The Big Book Of Adventure Stories was edited by Otto Penzler, the same guy who did the other two. He does a fine job of briefly introducing each story and its author, then letting the reader get on with the action. The forward by adventure/thriller author Douglas Preston adds an interesting fillip, especially his thoughts on the dates most significant to the adventure genre (1853 through 1922). This one far and away satisfies all three of my copyrighted Three Best Things Anybody Can Ever Say About A Book*:

I would pay full cover price, including applicable sales taxes.
I would give this book as a gift.
It was worthy of the time spent reading it.
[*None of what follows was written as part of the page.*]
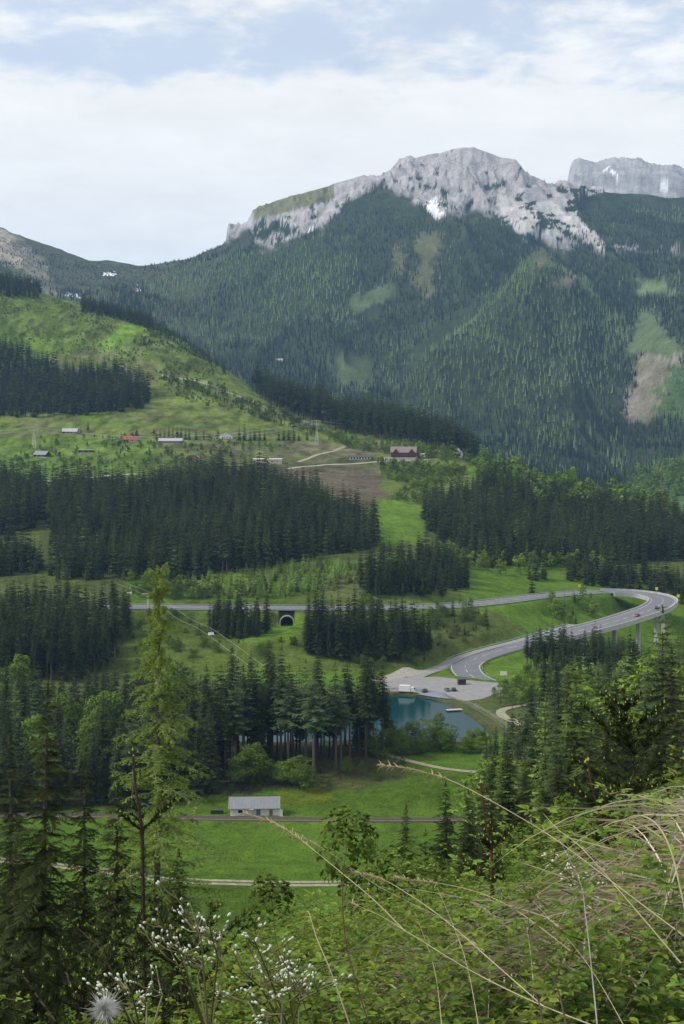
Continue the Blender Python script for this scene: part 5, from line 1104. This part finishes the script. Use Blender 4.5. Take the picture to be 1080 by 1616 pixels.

Per some data on the book’s final page, two more Vintage Crime/Black Lizard collections are on their way: Zombies! Zombies! Zombies! and Agent Of Treachery: Never Before Published Spy Fiction form Today’s Most Exciting Writers. (UPDATE: Agents is in bookstores now!)

One can only hope there is a Big Book of Western Stories slated for the very near future. Because if there is, I’m getting one.

P.S. — if ever a publisher’s logo deserved its own t-shirt, it’s Black Lizard: black shirt, lime green lizard, Web address printed underneath. Just sayin’ . . .

*The Three Best Things Anybody Can Ever Say About Any Book is copyright/Keep-Yer-Grimy-Hands-Off-My-Intellectual-Propertied 2011 by Bradley James Weber. The broadcast, re-broadcast, use or invocation of the listed listing device, its title, or any variation thereof without prior written authority from, and excessive payment to, Bradley James Weber is strictly prohibited.